What is the difference between direct and beam shear?

Direct shear assumes uniform stress distribution across the shear plane (F/A) — applicable to bolts, pins, and adhesive joints. Beam shear has a parabolic distribution across the depth (VQ/Ib) — maximum at the neutral axis. The beam formula is more accurate for members bending under transverse loads.

How do I find the shear area for a bolt?

For a bolt in single shear, the shear area is the cross-sectional area at the shear plane: A = πd²/4 using the nominal or stress area diameter. For double shear, multiply by 2. Standard bolt stress areas are tabulated in engineering handbooks.

What is the maximum shear stress theory?

Also called the Tresca criterion, it predicts yielding when the maximum shear stress reaches the material shear yield strength. This is the shear stress in the most critically oriented plane. For uniaxial tension, τ_max = σ/2, so shear yield = σ_y/2. This is slightly more conservative than the von Mises criterion.

Why is beam shear maximum at the neutral axis?

At the neutral axis, the first moment of area Q is maximum (most material above or below contributes to the shearing effect). At the top and bottom surfaces, Q = 0 because there is no area beyond that boundary. This parabolic distribution is derived from equilibrium of a small beam element.

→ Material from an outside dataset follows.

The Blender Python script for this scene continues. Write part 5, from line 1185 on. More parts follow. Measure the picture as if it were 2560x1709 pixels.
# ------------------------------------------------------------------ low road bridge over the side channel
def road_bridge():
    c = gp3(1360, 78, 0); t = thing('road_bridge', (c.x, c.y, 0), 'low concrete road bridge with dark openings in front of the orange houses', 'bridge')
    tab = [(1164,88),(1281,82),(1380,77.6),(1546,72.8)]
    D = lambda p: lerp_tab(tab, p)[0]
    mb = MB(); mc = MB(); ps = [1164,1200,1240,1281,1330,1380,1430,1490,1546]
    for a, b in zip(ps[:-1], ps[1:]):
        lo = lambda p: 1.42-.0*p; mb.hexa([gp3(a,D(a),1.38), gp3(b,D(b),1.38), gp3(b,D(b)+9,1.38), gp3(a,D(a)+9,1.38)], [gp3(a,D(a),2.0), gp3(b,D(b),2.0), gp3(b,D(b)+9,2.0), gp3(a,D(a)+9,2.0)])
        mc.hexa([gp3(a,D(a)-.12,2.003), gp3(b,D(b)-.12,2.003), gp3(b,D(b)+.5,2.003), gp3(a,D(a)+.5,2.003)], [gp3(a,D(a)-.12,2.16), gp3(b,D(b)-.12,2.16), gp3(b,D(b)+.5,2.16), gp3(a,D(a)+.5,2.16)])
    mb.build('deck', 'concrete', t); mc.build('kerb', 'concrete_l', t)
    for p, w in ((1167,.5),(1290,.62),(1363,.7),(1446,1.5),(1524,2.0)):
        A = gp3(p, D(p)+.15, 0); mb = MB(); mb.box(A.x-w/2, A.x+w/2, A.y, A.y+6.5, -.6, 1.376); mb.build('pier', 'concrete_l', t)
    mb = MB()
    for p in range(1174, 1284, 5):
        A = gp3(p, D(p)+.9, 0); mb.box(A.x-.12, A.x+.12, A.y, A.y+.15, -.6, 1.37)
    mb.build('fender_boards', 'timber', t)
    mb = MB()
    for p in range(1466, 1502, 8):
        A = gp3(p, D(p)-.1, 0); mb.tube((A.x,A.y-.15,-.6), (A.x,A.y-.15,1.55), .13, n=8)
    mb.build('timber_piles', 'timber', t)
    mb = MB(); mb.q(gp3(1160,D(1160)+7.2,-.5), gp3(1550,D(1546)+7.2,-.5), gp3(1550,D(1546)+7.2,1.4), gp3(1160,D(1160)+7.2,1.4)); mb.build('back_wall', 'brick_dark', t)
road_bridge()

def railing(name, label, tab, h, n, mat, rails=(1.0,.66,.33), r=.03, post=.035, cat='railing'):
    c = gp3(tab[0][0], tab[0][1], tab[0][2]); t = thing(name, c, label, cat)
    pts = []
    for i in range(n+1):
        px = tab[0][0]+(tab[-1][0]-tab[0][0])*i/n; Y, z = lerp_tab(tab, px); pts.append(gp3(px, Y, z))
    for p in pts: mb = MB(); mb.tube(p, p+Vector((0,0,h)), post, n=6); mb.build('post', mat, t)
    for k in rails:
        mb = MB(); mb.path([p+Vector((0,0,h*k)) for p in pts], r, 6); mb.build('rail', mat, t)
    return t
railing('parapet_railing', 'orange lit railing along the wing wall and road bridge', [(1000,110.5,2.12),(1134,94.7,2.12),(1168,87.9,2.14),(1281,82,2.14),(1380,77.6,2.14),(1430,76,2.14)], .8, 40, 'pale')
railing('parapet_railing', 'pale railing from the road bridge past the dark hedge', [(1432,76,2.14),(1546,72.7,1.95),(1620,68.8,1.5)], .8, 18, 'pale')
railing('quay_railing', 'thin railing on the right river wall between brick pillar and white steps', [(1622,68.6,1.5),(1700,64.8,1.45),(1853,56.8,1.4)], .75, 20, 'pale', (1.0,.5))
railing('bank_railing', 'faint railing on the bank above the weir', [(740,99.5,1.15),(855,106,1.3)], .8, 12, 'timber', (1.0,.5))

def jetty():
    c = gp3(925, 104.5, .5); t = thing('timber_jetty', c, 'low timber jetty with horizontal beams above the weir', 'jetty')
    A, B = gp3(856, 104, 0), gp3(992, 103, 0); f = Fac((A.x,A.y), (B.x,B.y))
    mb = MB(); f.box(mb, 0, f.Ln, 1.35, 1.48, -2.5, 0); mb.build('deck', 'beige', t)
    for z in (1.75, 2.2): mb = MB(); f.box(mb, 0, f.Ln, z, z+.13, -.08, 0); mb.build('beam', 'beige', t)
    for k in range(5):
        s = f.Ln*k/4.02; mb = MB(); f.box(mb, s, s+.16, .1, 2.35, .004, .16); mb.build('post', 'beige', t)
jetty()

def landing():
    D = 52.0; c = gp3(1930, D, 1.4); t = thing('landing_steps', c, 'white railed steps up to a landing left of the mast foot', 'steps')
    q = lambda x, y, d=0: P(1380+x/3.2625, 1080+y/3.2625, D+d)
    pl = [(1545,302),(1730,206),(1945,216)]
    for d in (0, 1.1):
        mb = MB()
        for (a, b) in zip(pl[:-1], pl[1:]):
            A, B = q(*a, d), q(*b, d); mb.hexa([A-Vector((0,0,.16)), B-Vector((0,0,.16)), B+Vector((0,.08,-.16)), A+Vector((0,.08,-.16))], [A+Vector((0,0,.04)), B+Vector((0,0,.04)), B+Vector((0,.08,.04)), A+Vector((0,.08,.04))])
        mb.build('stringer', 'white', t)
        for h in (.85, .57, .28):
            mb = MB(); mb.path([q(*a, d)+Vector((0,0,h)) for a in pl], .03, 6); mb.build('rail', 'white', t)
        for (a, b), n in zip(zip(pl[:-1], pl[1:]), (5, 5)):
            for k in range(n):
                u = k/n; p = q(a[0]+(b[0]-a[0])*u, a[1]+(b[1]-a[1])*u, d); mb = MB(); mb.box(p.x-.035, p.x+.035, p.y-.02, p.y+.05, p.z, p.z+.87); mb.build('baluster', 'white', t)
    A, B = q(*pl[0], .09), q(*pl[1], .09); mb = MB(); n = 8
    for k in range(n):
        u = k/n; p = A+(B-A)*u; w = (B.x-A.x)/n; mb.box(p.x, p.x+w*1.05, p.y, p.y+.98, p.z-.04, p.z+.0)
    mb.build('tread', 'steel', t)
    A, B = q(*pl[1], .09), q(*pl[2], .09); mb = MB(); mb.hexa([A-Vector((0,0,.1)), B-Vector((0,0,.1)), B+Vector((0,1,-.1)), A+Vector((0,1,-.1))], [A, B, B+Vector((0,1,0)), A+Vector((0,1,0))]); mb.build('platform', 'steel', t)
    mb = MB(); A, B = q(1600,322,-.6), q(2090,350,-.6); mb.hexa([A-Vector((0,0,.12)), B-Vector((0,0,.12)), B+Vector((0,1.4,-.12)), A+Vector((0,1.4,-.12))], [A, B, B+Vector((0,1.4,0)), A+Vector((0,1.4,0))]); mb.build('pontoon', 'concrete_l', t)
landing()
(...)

How does torsional shear relate to power transmission?

Power = Torque × Angular velocity (P = Tω). For a given power and RPM, the required torque is T = P/(2πn/60). Higher RPM means less torque for the same power, allowing smaller shaft diameters. This is why high-speed transmissions use smaller shafts.

Can I use this for hollow shafts?

The torsion mode is set up for a solid circular shaft. For a hollow shaft, compute the polar moment yourself with J = π(d_o⁴ − d_i⁴)/32 and enter the equivalent result manually.